Given request: Copy nothing but the text: reproduce each line of the listing exactly and leave the pictures out.

Supplied information:
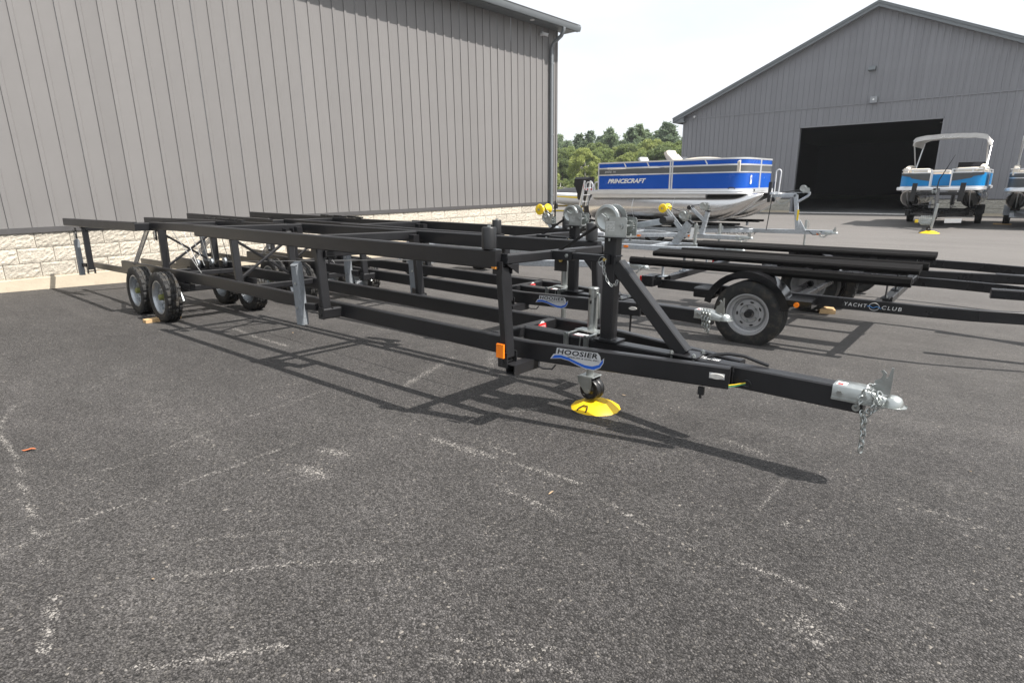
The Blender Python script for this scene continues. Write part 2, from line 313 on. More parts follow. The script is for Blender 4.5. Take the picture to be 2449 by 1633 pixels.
def panel_mesh(name, w, z0, zt0, zt1, m, proud=.016, flip=1):
    """one steel panel in x(along wall) / -y outwards; batten by the seam, then flat pan"""
    prof = [(0,0),(0,proud),(.052,proud),(.066,.001),(w,0)] if flip == 1 else [(0,0),(w-.066,.001),(w-.052,proud),(w,proud),(w,0)]
    b_ = MB(); o = []
    lo = [(x, -d, z0) for x, d in prof]; hi = [(x, -d, zt0+(zt1-zt0)*x/w) for x, d in prof]; k = len(prof)
    b_.add(lo+hi, [(i, i+1, k+i+1, k+i) for i in range(k-1)])
    return b_.mesh(name, m, smooth=False)
def block_mesh(name, w, h, m, seed, d=.018):
    rr = np.random.default_rng(seed); nx_, nz_ = 12, 7; vs_ = []; b_ = MB()
    for j in range(nz_+1):
        for i in range(nx_+1):
            e = (i in (0, nx_)) or (j in (0, nz_)); vs_.append((w*i/nx_, (-.004 if e else -rr.uniform(.004, d)), h*j/nz_))
    fs = [(j*(nx_+1)+i, j*(nx_+1)+i+1, (j+1)*(nx_+1)+i+1, (j+1)*(nx_+1)+i) for j in range(nz_) for i in range(nx_)]
    b_.add(vs_, fs); per = [(0,0),(w,0),(w,h),(0,h)]
    b_.add([(x,-.004,z) for x,z in per]+[(x,.01,z) for x,z in per], [(i,4+i,4+(i+1)%4,(i+1)%4) for i in range(4)])
    return b_.mesh(name, m, smooth=False)

# left building: local x runs along the wall (+Y world), -y out of the wall (+X world)
WX = -10.75; WEND = 14.5
lb = thing('steel_warehouse', 'long taupe steel building with split-face block base and dark gutter on the left', 'building', (WX, 0, 0), (0, 0, R(90)))
# local (x,y,z) -> world (WX - y, x, z)
npan = 60; y0 = 2.118 - 12*PAN
pm = panel_mesh('siding_panel', PAN, .829, 5.50, 5.50, SIDING)
k = 0; x = y0
while x < WEND-.14:
    w = min(PAN, WEND-.03-x); me = pm if abs(w-PAN) < .004 else panel_mesh('siding_panel', w, .829, 5.50, 5.50, SIDING)
    o = link('siding_panel', me, lb); o.location = (x, random.uniform(-.0012,.0012), 0); x += PAN
MB().box(-14, y0-.004, -.012, .2, .829, 5.5).build('wall', SIDING, lb)
MB().box(WEND-.055, WEND+.012, -.024, .05, .80, 5.5).build('corner_trim', SIDING, lb)
MB().add([(-14,-.028,.752),(WEND+.01,-.028,.752),(WEND+.01,-.022,.826),(-14,-.022,.826),(-14,.1,.84),(WEND+.01,.1,.84),(-14,.1,.752),(WEND+.01,.1,.752)], [(0,1,2,3),(3,2,5,4),(0,6,7,1),(1,7,5,2)]).build('base_flashing', TRIM, lb, smooth=False)
MB().box(-14, WEND-.01, .012, .25, -.15, .76).build('mortar_bed', MORTAR, lb)
MB().box(WEND-.06, WEND, .03, 12, .0, 5.5).build('end_wall', SIDING, lb)
CW, CH = .423, .2145
bms = [block_mesh('concrete_block', CW-.008, CH-.008, BLOCK, 100+i, .016) for i in range(8)]
for row in range(3):
    zz = .752-(row+1)*CH; x = 1.62-4*CW-(0 if row == 1 else CW/2-.02)
    i = 0
    while x < WEND-.02:
        w = min(CW-.011, WEND-.02-x); me = bms[(i*5+row*3) % 8] if w > CW-.02 else block_mesh('concrete_block', w, CH-.011, BLOCK, i, .026)
        if w > .03: o = link('concrete_block', me, lb); o.location = (x, 0, zz+.006)
        x += CW; i += 1
fb = MB(); prev = None
fx = np.linspace(-14, WEND, 70); vs_ = []
for i, xx in enumerate(fx):
    j = random.uniform(-.004,.004); vs_ += [(xx, -.035+j, -.6), (xx, -.035+j, .105), (xx, -.012, .112), (xx, .1, .112)]
fb.add(vs_, [(4*i+a, 4*i+4+a, 4*i+5+a, 4*i+1+a) for i in range(69) for a in range(3)]); fb.build('foundation', CONC, lb)
# eave: soffit boards, fascia, gutter, roof, downspout
OV = .42
for i in range(44):
    xx = 3.2+i*.2657
    if xx < WEND+.3: MB().box(xx, xx+.26, -OV+.02, .02, 5.495, 5.51).build('soffit_board', GTRIM, lb, smooth=False)
MB().box(-14, WEND+.42, -OV, -OV+.02, 5.48, 5.66).build('fascia', GTRIM, lb)
g = MB(); sec = [(-OV,5.60),(-OV-.001,5.49),(-OV-.085,5.47),(-OV-.115,5.53),(-OV-.125,5.60),(-OV-.118,5.60),(-OV-.105,5.53),(-OV-.08,5.48),(-OV-.008,5.50),(-OV-.008,5.60)]
g.loft([[(xx, a, c) for a, c in sec] for xx in (-14, WEND+.40)]); g.build('gutter', GTRIM, lb)
MB().add([(-14,-OV-.06,5.66),(WEND+.46,-OV-.06,5.66),(WEND+.46,9,9.3),(-14,9,9.3),(-14,-OV-.06,5.635),(WEND+.46,-OV-.06,5.635),(WEND+.46,9,9.27),(-14,9,9.27)], [(0,1,2,3),(7,6,5,4),(0,4,5,1),(1,5,6,2)]).build('roof', SHINGLE, lb, smooth=False)
MB().add([(WEND+.36,-OV,5.49),(WEND+.44,-OV,5.49),(WEND+.44,9,9.12),(WEND+.36,9,9.12),(WEND+.36,-OV,5.63),(WEND+.44,-OV,5.63),(WEND+.44,9,9.26),(WEND+.36,9,9.26)], [(0,1,2,3),(0,4,5,1),(1,5,6,2),(3,7,4,0),(4,7,6,5)]).build('rake_board', GTRIM, lb, smooth=False)
ds = MB(); px_ = 14.15
ds.bar([(px_,-OV-.06,5.47),(px_,-OV-.06,5.40),(px_,-OV+.02,5.27),(px_,-.14,5.13),(px_,-.075,5.02),(px_,-.075,4.85),(px_,-.075,.45)], .10, .075, .012, up=(0,-1,.3)); d_ = ds.build('downspout', GTRIM, lb)
for zz in (4.6, 2.7, 1.0): MB().box(px_-.06, px_+.06, -.116, -.112, zz, zz+.04).build('strap', GTRIM, d_)
cmr = MB(); cmr.cyl((13.72,-.02,5.30),(13.72,-.10,5.30),.05); cmr.cyl((13.70,-.10,5.30),(13.78,-.24,5.25),.042); cb = cmr.build('security_camera', CREAMF, lb); MB().cyl((13.778,-.236,5.252),(13.784,-.244,5.249),.03).build('lens', BLKPLAST, cb)
MB().cyl((13.05,-.26,5.494),(13.05,-.26,5.482),.06,n=20).build('soffit_light', LAMPW, lb)
MB().cyl((14.42,-.03,.2),(14.42,-.03,.85),.018).build('conduit', BLKPLAST, lb); MB().box(14.38,14.47,-.09,-.02,.62,.76).build('outlet_box', BLKPLAST, lb)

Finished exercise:
The Blender Python script for this scene continues. Write part 2, from line 313 on. More parts follow. The script is for Blender 4.5. Take the picture to be 2449 by 1633 pixels.
def panel_mesh(name, w, z0, zt0, zt1, m, proud=.016, flip=1):
    """one steel panel in x(along wall) / -y outwards; batten by the seam, then flat pan"""
    prof = [(0,0),(0,proud),(.052,proud),(.066,.001),(w,0)] if flip == 1 else [(0,0),(w-.066,.001),(w-.052,proud),(w,proud),(w,0)]
    b_ = MB(); o = []
    lo = [(x, -d, z0) for x, d in prof]; hi = [(x, -d, zt0+(zt1-zt0)*x/w) for x, d in prof]; k = len(prof)
    b_.add(lo+hi, [(i, i+1, k+i+1, k+i) for i in range(k-1)])
    return b_.mesh(name, m, smooth=False)
def block_mesh(name, w, h, m, seed, d=.018):
    rr = np.random.default_rng(seed); nx_, nz_ = 12, 7; vs_ = []; b_ = MB()
    for j in range(nz_+1):
        for i in range(nx_+1):
            e = (i in (0, nx_)) or (j in (0, nz_)); vs_.append((w*i/nx_, (-.004 if e else -rr.uniform(.004, d)), h*j/nz_))
    fs = [(j*(nx_+1)+i, j*(nx_+1)+i+1, (j+1)*(nx_+1)+i+1, (j+1)*(nx_+1)+i) for j in range(nz_) for i in range(nx_)]
    b_.add(vs_, fs); per = [(0,0),(w,0),(w,h),(0,h)]
    b_.add([(x,-.004,z) for x,z in per]+[(x,.01,z) for x,z in per], [(i,4+i,4+(i+1)%4,(i+1)%4) for i in range(4)])
    return b_.mesh(name, m, smooth=False)

# left building: local x runs along the wall (+Y world), -y out of the wall (+X world)
WX = -10.75; WEND = 14.5
lb = thing('steel_warehouse', 'long taupe steel building with split-face block base and dark gutter on the left', 'building', (WX, 0, 0), (0, 0, R(90)))
# local (x,y,z) -> world (WX - y, x, z)
npan = 60; y0 = 2.118 - 12*PAN
pm = panel_mesh('siding_panel', PAN, .829, 5.50, 5.50, SIDING)
k = 0; x = y0
while x < WEND-.14:
    w = min(PAN, WEND-.03-x); me = pm if abs(w-PAN) < .004 else panel_mesh('siding_panel', w, .829, 5.50, 5.50, SIDING)
    o = link('siding_panel', me, lb); o.location = (x, random.uniform(-.0012,.0012), 0); x += PAN
MB().box(-14, y0-.004, -.012, .2, .829, 5.5).build('wall', SIDING, lb)
MB().box(WEND-.055, WEND+.012, -.024, .05, .80, 5.5).build('corner_trim', SIDING, lb)
MB().add([(-14,-.028,.752),(WEND+.01,-.028,.752),(WEND+.01,-.022,.826),(-14,-.022,.826),(-14,.1,.84),(WEND+.01,.1,.84),(-14,.1,.752),(WEND+.01,.1,.752)], [(0,1,2,3),(3,2,5,4),(0,6,7,1),(1,7,5,2)]).build('base_flashing', TRIM, lb, smooth=False)
MB().box(-14, WEND-.01, .012, .25, -.15, .76).build('mortar_bed', MORTAR, lb)
MB().box(WEND-.06, WEND, .03, 12, .0, 5.5).build('end_wall', SIDING, lb)
CW, CH = .423, .2145
bms = [block_mesh('concrete_block', CW-.008, CH-.008, BLOCK, 100+i, .016) for i in range(8)]
for row in range(3):
    zz = .752-(row+1)*CH; x = 1.62-4*CW-(0 if row == 1 else CW/2-.02)
    i = 0
    while x < WEND-.02:
        w = min(CW-.011, WEND-.02-x); me = bms[(i*5+row*3) % 8] if w > CW-.02 else block_mesh('concrete_block', w, CH-.011, BLOCK, i, .026)
        if w > .03: o = link('concrete_block', me, lb); o.location = (x, 0, zz+.006)
        x += CW; i += 1
fb = MB(); prev = None
fx = np.linspace(-14, WEND, 70); vs_ = []
for i, xx in enumerate(fx):
    j = random.uniform(-.004,.004); vs_ += [(xx, -.035+j, -.6), (xx, -.035+j, .105), (xx, -.012, .112), (xx, .1, .112)]
fb.add(vs_, [(4*i+a, 4*i+4+a, 4*i+5+a, 4*i+1+a) for i in range(69) for a in range(3)]); fb.build('foundation', CONC, lb)
# eave: soffit boards, fascia, gutter, roof, downspout
OV = .42
for i in range(44):
    xx = 3.2+i*.2657
    if xx < WEND+.3: MB().box(xx, xx+.26, -OV+.02, .02, 5.495, 5.51).build('soffit_board', GTRIM, lb, smooth=False)
MB().box(-14, WEND+.42, -OV, -OV+.02, 5.48, 5.66).build('fascia', GTRIM, lb)
g = MB(); sec = [(-OV,5.60),(-OV-.001,5.49),(-OV-.085,5.47),(-OV-.115,5.53),(-OV-.125,5.60),(-OV-.118,5.60),(-OV-.105,5.53),(-OV-.08,5.48),(-OV-.008,5.50),(-OV-.008,5.60)]
g.loft([[(xx, a, c) for a, c in sec] for xx in (-14, WEND+.40)]); g.build('gutter', GTRIM, lb)
MB().add([(-14,-OV-.06,5.66),(WEND+.46,-OV-.06,5.66),(WEND+.46,9,9.3),(-14,9,9.3),(-14,-OV-.06,5.635),(WEND+.46,-OV-.06,5.635),(WEND+.46,9,9.27),(-14,9,9.27)], [(0,1,2,3),(7,6,5,4),(0,4,5,1),(1,5,6,2)]).build('roof', SHINGLE, lb, smooth=False)
MB().add([(WEND+.36,-OV,5.49),(WEND+.44,-OV,5.49),(WEND+.44,9,9.12),(WEND+.36,9,9.12),(WEND+.36,-OV,5.63),(WEND+.44,-OV,5.63),(WEND+.44,9,9.26),(WEND+.36,9,9.26)], [(0,1,2,3),(0,4,5,1),(1,5,6,2),(3,7,4,0),(4,7,6,5)]).build('rake_board', GTRIM, lb, smooth=False)
ds = MB(); px_ = 14.15
ds.bar([(px_,-OV-.06,5.47),(px_,-OV-.06,5.40),(px_,-OV+.02,5.27),(px_,-.14,5.13),(px_,-.075,5.02),(px_,-.075,4.85),(px_,-.075,.45)], .10, .075, .012, up=(0,-1,.3)); d_ = ds.build('downspout', GTRIM, lb)
for zz in (4.6, 2.7, 1.0): MB().box(px_-.06, px_+.06, -.116, -.112, zz, zz+.04).build('strap', GTRIM, d_)
cmr = MB(); cmr.cyl((13.72,-.02,5.30),(13.72,-.10,5.30),.05); cmr.cyl((13.70,-.10,5.30),(13.78,-.24,5.25),.042); cb = cmr.build('security_camera', CREAMF, lb); MB().cyl((13.778,-.236,5.252),(13.784,-.244,5.249),.03).build('lens', BLKPLAST, cb)
MB().cyl((13.05,-.26,5.494),(13.05,-.26,5.482),.06,n=20).build('soffit_light', LAMPW, lb)
MB().cyl((14.42,-.03,.2),(14.42,-.03,.85),.018).build('conduit', BLKPLAST, lb); MB().box(14.38,14.47,-.09,-.02,.62,.76).build('outlet_box', BLKPLAST, lb)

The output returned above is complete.